In a completely unnecessary, yet hilarious, plot point which the trailer cannily holds back, Sean Bean in fact plays two roles (yes, like Double Impact) - that of Pyke Kubic, a glum-looking Brit thief, and his brother, an unnamed redneck version of Pyke with a bigger mullet, earring and comedy sideburns. Pyke's brother is in prison after taking the heat for a robbery gone wrong. Whilst trying to evade the police his spoils were dumped over a bridge and onto the bonnet of Sam Phelan's (Chris Hemsworth) aging station wagon. Over-joyed (after quickly dismissing the moral dilemma), Sam and his immeasurably dim-witted but hot wife, Leslie (Victoria Profeta), set about spunking what they can on a white Range Rover (subtle), flat screen TV and assorted furniture. On route, they stop by to pay off the remainder of their mortgage and give their bank manager the finger. You see, in a topical tilt to proceedings, Sam and Leslie have been out of a job, heavily in debt and struggling with repayments. So, all is now looking rosy for the excitable couple... until Pyke turns up from the UK to pay his brother a visit. He vows to return all the ca$h that's been taken, and here's the killer... including whatever they've already spent! Arghhhhhh.
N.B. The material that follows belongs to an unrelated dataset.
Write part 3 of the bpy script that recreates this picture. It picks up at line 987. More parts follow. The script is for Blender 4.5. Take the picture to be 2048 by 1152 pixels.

Pyke eventually tracks down the culprits and sets about retrieving the (twice) stolen ca$h, most of which can simply be withdrawn from various banks. However, to pay back what they've already spent he has to employ some more persuasive tactics than simply using a gruff British accent on them. And he won't settle for anything but ha$d (I mean hard) ca$h.

The tone lurches from fairly vicious crime thriller, to screwball comedy and back in no time at all. As suspected, Bean is eminently watchable, though, needless to say, this is far from his best work... one minute he's Jason Bourne, the next he's waiting for breakfast, specs on, resembling a dishevelled school teacher the morning after one too many. What could have been breezy B-movie fare turns out just plain odd, with the young couple totally unconvincing and with a plot arc that sees them make unfathomable decisions with ludicrous results. By the time you're watching a topless Bean do t'ai chi in their living room, it's game over.

There are some feather-weight comments thrown about on the corrupting nature of money (particularly ca$h) and for a while there's some novelty value in Bean doing sums out loud as he accounts for every lost penny. Despite being (seemingly) aware of its own silliness, overall it's just too absurd to take seriously, and too flat to be a trashy giggle.

The UK DVD is out to buy via Momentum from 1st March.